Tuesday, May 13, 2014

Happy Birthday Joe Louis

Today marks Joe Louis' 100th birthday. Born May 13, 1914, Joe Louis became a symbol of pride for the African American community during the Great Depression. Perhaps Louis' best known fights occurred against the German Max Schmeling in 1936 and 1938 respectively. On the surface, Louis' fights with Schmeling pitted American against Germany's expanding war machine. However, even with the apparent clear cut lines of democracy versus tyrannical rule, the Louis-Schmeling fights contained racial overtones in much the same way that Jack Johnson's fight against Jim Jeffries did in 1910.

President Jimmy Carter, in his autobiography An Hour Before Daylight: Memories of A Rural Childhood (2001), writes that the Louis-Schmeling fights contained racial tensions: "For our community, this fight [the 1938 one] had heavy racial overtones with almost unanimous support at our all-white school for the European over the American" (32). In the early drafts of The Autobiography of Miss Jane Pittman, Gaines shows these tensions in the interactions that occur between Cajuns and African Americans that take place after each of the Louis-Schmeling fights and the Louis-Farr fight in 1937.

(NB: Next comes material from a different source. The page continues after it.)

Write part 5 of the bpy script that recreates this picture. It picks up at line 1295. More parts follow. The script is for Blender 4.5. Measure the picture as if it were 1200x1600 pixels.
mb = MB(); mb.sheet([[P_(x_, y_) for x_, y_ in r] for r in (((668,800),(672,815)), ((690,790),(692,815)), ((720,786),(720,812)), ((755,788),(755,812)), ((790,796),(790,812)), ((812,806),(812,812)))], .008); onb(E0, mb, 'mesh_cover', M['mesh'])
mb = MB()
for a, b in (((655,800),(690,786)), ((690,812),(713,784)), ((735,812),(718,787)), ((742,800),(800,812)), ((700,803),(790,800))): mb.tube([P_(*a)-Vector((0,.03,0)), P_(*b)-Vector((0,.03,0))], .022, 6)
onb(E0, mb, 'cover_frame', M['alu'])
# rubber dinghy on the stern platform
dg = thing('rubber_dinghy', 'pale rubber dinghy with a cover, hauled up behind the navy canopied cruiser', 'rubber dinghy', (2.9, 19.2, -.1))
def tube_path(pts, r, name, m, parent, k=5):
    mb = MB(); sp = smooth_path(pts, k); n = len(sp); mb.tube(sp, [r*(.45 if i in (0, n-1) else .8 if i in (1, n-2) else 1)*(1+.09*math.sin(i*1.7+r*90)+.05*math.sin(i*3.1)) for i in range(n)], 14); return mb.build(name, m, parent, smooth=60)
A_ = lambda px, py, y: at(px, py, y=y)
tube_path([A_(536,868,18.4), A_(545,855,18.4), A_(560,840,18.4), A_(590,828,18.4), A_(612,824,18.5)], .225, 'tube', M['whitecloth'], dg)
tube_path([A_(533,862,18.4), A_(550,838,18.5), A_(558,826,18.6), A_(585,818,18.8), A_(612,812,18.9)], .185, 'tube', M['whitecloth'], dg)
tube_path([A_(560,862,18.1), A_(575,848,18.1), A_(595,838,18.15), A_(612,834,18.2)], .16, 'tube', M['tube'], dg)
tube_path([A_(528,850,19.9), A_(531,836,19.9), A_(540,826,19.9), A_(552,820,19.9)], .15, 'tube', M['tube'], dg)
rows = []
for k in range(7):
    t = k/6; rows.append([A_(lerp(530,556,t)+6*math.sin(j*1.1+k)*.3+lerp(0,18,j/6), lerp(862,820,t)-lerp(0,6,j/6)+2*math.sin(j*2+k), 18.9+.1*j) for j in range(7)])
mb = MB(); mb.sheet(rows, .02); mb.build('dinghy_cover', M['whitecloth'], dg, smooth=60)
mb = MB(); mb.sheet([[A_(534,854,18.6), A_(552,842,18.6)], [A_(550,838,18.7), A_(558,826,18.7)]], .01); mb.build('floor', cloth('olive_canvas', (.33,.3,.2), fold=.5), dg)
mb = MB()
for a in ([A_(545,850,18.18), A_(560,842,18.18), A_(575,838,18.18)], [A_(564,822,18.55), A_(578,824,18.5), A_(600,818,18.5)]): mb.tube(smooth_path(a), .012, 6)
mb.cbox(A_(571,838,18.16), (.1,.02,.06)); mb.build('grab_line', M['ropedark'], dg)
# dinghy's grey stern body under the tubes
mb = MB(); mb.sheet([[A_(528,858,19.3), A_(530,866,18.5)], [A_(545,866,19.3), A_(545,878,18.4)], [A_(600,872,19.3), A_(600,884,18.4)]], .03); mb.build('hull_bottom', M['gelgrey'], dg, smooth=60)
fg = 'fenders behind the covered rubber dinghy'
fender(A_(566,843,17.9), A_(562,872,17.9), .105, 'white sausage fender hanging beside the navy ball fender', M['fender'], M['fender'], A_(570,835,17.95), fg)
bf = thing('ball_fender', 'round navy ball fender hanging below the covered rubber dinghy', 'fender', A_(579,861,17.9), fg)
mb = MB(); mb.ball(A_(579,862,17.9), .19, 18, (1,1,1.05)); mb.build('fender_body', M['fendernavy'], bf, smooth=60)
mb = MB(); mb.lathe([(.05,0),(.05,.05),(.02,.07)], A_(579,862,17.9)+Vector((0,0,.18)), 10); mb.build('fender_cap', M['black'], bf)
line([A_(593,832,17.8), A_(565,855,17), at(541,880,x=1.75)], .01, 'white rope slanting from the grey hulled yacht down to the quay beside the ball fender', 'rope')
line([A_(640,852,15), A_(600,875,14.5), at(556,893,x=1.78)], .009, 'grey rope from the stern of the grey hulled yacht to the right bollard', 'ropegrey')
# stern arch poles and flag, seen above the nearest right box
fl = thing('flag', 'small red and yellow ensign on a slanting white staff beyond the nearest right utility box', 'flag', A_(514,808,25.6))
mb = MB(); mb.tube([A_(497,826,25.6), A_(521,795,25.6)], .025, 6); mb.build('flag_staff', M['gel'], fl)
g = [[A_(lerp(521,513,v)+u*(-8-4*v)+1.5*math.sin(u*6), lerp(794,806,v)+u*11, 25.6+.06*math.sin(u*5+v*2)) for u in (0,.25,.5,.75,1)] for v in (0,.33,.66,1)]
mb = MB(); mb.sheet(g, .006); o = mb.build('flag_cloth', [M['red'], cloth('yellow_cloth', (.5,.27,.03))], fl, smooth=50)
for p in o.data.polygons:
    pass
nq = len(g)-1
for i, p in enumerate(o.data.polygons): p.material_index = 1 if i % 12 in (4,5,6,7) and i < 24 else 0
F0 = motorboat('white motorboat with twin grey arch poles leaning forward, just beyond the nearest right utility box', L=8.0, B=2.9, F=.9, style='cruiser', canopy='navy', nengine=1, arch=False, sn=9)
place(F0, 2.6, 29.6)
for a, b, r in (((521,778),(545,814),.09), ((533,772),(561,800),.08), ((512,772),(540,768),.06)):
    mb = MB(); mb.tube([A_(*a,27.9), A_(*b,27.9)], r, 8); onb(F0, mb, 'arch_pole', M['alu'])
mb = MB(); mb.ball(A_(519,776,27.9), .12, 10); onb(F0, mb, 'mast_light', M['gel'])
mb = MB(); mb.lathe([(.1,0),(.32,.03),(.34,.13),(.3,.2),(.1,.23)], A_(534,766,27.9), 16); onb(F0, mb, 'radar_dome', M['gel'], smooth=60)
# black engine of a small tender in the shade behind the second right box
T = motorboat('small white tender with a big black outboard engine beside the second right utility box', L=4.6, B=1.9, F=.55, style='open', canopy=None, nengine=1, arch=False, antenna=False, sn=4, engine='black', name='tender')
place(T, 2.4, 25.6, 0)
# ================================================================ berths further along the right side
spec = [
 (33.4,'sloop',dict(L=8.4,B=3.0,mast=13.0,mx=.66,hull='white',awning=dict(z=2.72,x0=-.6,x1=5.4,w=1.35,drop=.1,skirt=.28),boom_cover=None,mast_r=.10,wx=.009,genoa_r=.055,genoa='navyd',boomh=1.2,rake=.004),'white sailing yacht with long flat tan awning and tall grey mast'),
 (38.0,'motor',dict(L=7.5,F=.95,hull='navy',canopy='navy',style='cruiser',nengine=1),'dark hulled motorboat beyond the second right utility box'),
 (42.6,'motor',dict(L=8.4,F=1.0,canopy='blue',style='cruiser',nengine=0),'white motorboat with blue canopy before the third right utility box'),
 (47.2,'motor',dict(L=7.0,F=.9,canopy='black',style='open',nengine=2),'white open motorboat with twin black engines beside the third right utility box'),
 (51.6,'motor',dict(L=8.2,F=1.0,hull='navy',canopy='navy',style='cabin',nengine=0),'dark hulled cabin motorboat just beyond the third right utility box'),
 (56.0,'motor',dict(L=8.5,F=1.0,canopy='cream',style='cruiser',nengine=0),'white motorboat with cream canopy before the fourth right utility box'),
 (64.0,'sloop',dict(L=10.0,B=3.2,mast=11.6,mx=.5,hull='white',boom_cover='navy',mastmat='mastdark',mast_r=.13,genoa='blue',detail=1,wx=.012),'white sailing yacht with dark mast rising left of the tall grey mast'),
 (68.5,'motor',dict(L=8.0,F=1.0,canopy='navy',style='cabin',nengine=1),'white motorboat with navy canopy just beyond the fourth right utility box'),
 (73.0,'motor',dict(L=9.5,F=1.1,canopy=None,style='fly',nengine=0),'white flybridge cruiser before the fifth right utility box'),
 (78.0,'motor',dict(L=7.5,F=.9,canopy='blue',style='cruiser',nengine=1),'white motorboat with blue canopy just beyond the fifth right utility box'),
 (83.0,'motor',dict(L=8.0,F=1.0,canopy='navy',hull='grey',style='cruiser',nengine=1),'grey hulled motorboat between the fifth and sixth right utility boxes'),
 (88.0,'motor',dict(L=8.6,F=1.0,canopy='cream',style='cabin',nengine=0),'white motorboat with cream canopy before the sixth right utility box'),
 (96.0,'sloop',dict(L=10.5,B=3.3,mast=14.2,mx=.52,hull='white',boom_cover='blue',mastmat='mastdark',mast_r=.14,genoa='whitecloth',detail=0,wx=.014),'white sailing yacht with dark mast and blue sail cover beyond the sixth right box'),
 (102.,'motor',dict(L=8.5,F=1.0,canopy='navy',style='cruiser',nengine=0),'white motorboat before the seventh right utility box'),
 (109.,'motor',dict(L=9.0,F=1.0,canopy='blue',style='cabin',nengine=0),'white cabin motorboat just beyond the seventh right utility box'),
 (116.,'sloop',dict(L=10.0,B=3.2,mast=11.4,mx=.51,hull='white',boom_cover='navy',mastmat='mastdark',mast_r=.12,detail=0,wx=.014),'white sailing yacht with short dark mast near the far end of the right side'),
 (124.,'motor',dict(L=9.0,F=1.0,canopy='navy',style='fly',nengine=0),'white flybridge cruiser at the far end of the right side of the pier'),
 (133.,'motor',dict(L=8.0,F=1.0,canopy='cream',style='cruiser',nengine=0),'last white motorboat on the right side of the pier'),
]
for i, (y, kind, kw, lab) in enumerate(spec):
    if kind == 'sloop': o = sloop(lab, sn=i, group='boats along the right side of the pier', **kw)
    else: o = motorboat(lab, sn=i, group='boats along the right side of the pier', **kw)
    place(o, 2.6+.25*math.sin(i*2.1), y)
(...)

These note cards on Joe Louis

can be found in Box 11-Folder 41
Throughout his writing, Gaines places a huge importance on the presence of Joe Louis in the African American community. In an interview from 2003, Gaines stated, "[Joe Louis and Jackie Robinson] were definitely heroes to African Americans all over the country. There were no Martin Luther Kings at that time or political heroes out there" (Brister 557). Louis and Robinson filled that void. Richard Wright in New Masses even noticed Louis' importance in the African American community after Louis defeated Max Baer in 1935. Wright states, "Yes, unconsciously [African Americans] had imputed to the brawny image of Joe Louis all the balked dreams of revenge, all the secretly visualized moments of retaliation, AND HE HAD WON! Good God Almighty! Yes, by Jesus, it could be done! Didn't Joe do it?" (19)

Taking a look in the archives, one finds numerous notes on Joe Louis and writings about him and Jackie Robinson. For Gaines, Louis plays an important role in the progress of African American civil rights in the the twentieth century. As he stated in 2003, and throughout his career, Louis and Robinson appeared at a time when America did not have someone like Martin Luther King Jr. With that said, happy birthday, Joe Louis.  






Brister, Rose Anne. "The Last Regionalist? An Interview with Ernest J. Gaines." Callaloo 26.3, 2003. 549-564. Print.
Carter, Jimmy. An Hour Before Daylight: Memories of A Rural Childhood. New York: Simon & Schuster, 2001. Print.
Wright, Richard. "Joe Louis Uncovers Dynamite." New Masses 8 October 1935: 18-19. Print.